→ **Aim of the task**:
Restate word for word the lines that begin the listing and end with the line holding "return pale, och, pink*vis, white".

→ **Dataset excerpt**:
#####

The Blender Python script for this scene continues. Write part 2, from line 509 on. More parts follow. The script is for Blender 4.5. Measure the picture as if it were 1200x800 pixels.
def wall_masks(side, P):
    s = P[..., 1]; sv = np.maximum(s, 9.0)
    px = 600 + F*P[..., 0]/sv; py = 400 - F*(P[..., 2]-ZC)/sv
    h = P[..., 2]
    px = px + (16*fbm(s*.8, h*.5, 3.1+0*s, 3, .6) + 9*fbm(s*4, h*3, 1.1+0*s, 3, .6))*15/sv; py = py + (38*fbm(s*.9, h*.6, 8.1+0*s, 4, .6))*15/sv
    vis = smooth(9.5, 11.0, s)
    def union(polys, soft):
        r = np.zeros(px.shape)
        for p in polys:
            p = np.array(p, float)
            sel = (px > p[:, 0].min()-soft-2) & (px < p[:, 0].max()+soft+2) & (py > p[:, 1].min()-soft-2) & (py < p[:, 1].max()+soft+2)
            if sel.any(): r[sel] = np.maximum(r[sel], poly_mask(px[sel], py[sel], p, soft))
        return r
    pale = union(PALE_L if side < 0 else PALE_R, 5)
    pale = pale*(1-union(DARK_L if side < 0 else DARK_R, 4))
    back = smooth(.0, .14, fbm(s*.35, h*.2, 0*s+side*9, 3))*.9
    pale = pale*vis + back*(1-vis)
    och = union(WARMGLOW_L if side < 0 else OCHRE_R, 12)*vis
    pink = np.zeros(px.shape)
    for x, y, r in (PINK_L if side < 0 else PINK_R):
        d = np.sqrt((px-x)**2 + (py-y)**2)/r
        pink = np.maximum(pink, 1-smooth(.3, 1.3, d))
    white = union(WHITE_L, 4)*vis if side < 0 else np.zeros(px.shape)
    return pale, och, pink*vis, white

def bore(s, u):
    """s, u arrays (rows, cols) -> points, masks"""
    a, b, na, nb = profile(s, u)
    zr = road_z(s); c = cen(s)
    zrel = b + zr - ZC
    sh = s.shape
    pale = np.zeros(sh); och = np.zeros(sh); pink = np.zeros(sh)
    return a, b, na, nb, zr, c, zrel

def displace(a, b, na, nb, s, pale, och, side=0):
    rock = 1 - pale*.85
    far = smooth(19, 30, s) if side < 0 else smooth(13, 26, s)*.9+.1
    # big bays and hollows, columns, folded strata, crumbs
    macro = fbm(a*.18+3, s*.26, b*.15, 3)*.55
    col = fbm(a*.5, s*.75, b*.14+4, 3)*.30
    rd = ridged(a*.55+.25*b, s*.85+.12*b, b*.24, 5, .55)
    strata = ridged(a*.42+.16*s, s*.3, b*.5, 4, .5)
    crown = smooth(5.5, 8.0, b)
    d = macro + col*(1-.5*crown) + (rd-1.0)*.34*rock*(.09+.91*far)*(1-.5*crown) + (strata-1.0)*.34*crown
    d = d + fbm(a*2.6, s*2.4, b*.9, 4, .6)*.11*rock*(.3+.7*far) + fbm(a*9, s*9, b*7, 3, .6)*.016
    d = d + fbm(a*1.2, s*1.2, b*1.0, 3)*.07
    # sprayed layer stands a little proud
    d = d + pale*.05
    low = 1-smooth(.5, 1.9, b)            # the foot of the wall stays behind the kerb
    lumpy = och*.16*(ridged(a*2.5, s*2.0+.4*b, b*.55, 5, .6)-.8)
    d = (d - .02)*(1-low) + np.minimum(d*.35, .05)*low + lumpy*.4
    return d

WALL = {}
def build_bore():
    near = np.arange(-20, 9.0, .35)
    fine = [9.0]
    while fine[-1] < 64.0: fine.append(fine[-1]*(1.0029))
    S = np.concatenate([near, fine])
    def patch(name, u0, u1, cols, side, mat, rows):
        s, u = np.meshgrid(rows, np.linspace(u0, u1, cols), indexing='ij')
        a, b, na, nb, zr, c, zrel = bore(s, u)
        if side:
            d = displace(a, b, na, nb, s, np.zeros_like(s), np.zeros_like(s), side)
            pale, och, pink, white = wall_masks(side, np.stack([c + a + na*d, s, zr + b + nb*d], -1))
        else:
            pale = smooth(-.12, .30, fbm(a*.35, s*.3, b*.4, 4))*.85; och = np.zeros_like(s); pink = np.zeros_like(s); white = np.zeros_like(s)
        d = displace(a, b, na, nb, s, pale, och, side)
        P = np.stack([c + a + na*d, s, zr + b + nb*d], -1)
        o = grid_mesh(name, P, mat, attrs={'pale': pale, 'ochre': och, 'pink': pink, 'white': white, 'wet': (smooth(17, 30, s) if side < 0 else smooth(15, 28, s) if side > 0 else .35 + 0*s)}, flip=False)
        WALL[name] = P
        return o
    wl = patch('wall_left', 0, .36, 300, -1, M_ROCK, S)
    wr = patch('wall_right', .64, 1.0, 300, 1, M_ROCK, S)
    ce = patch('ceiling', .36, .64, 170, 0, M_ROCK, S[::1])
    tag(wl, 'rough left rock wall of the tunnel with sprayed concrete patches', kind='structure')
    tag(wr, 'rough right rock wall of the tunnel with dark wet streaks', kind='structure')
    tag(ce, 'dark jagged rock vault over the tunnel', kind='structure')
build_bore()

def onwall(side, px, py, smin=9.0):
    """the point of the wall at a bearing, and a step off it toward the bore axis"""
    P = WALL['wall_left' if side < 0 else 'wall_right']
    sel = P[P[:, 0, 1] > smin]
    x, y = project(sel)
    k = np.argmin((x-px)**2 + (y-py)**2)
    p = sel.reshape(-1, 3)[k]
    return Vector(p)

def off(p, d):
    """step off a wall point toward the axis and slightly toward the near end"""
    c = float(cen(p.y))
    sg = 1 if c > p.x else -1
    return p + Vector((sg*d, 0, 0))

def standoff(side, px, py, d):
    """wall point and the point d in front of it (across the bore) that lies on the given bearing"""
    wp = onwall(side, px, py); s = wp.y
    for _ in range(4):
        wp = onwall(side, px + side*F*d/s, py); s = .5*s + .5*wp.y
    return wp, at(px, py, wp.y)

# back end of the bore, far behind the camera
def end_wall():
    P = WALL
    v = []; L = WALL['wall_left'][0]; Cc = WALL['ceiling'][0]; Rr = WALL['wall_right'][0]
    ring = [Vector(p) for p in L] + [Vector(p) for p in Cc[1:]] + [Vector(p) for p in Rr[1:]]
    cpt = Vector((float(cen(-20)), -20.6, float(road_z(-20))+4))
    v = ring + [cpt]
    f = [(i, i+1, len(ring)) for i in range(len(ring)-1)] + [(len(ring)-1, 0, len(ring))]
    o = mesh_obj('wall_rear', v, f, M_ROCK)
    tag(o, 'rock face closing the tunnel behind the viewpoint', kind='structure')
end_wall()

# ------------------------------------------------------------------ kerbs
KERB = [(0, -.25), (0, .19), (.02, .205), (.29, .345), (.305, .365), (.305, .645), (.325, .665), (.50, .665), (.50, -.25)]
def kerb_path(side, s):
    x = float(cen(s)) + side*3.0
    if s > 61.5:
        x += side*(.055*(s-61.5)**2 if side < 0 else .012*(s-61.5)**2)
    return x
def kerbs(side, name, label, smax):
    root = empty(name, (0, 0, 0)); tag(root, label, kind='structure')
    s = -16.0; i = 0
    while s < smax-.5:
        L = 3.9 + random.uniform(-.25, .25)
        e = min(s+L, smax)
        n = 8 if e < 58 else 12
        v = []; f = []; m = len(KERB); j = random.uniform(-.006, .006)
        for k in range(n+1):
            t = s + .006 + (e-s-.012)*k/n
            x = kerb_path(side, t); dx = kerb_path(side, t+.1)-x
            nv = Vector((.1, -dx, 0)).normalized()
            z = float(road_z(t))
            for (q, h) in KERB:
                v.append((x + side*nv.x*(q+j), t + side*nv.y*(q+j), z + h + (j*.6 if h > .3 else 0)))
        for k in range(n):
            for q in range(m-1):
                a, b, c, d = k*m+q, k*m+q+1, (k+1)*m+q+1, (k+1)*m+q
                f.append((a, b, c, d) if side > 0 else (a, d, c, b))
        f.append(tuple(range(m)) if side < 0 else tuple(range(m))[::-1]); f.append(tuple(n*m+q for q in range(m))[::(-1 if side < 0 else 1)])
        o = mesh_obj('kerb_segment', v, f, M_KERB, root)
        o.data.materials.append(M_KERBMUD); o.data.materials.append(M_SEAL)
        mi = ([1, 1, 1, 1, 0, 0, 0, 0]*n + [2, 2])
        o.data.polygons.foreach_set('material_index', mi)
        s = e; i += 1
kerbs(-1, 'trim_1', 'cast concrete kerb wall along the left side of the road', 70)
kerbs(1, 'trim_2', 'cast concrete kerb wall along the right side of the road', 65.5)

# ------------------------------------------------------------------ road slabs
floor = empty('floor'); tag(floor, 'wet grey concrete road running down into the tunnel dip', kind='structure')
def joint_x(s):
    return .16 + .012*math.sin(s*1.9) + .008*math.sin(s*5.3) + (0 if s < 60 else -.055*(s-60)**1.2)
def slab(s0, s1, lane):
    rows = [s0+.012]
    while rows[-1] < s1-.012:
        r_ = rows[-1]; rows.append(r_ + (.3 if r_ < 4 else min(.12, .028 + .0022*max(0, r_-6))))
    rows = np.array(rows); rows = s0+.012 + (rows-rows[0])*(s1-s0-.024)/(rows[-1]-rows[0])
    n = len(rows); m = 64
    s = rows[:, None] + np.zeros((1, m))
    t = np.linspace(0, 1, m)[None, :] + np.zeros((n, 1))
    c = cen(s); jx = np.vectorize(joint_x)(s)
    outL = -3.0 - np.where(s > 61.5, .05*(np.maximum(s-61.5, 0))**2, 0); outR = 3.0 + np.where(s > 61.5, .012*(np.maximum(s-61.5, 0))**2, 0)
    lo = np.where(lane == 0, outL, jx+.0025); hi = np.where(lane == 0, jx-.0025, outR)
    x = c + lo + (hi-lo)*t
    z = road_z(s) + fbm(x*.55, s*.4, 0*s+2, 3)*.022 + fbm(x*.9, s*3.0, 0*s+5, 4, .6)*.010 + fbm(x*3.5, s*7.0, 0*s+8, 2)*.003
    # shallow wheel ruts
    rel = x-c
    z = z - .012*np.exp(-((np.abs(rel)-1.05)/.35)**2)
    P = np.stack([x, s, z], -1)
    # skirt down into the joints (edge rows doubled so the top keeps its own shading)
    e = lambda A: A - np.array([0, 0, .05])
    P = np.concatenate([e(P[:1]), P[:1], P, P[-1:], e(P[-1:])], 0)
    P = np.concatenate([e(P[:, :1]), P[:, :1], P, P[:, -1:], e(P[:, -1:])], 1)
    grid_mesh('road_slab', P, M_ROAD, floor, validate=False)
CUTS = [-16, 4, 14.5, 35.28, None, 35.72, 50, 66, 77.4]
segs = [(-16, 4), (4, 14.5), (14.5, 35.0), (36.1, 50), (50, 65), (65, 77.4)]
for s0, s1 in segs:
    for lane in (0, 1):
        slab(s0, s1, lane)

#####

→ **Response to this task**:
The Blender Python script for this scene continues. Write part 2, from line 509 on. More parts follow. The script is for Blender 4.5. Measure the picture as if it were 1200x800 pixels.
def wall_masks(side, P):
    s = P[..., 1]; sv = np.maximum(s, 9.0)
    px = 600 + F*P[..., 0]/sv; py = 400 - F*(P[..., 2]-ZC)/sv
    h = P[..., 2]
    px = px + (16*fbm(s*.8, h*.5, 3.1+0*s, 3, .6) + 9*fbm(s*4, h*3, 1.1+0*s, 3, .6))*15/sv; py = py + (38*fbm(s*.9, h*.6, 8.1+0*s, 4, .6))*15/sv
    vis = smooth(9.5, 11.0, s)
    def union(polys, soft):
        r = np.zeros(px.shape)
        for p in polys:
            p = np.array(p, float)
            sel = (px > p[:, 0].min()-soft-2) & (px < p[:, 0].max()+soft+2) & (py > p[:, 1].min()-soft-2) & (py < p[:, 1].max()+soft+2)
            if sel.any(): r[sel] = np.maximum(r[sel], poly_mask(px[sel], py[sel], p, soft))
        return r
    pale = union(PALE_L if side < 0 else PALE_R, 5)
    pale = pale*(1-union(DARK_L if side < 0 else DARK_R, 4))
    back = smooth(.0, .14, fbm(s*.35, h*.2, 0*s+side*9, 3))*.9
    pale = pale*vis + back*(1-vis)
    och = union(WARMGLOW_L if side < 0 else OCHRE_R, 12)*vis
    pink = np.zeros(px.shape)
    for x, y, r in (PINK_L if side < 0 else PINK_R):
        d = np.sqrt((px-x)**2 + (py-y)**2)/r
        pink = np.maximum(pink, 1-smooth(.3, 1.3, d))
    white = union(WHITE_L, 4)*vis if side < 0 else np.zeros(px.shape)
    return pale, och, pink*vis, white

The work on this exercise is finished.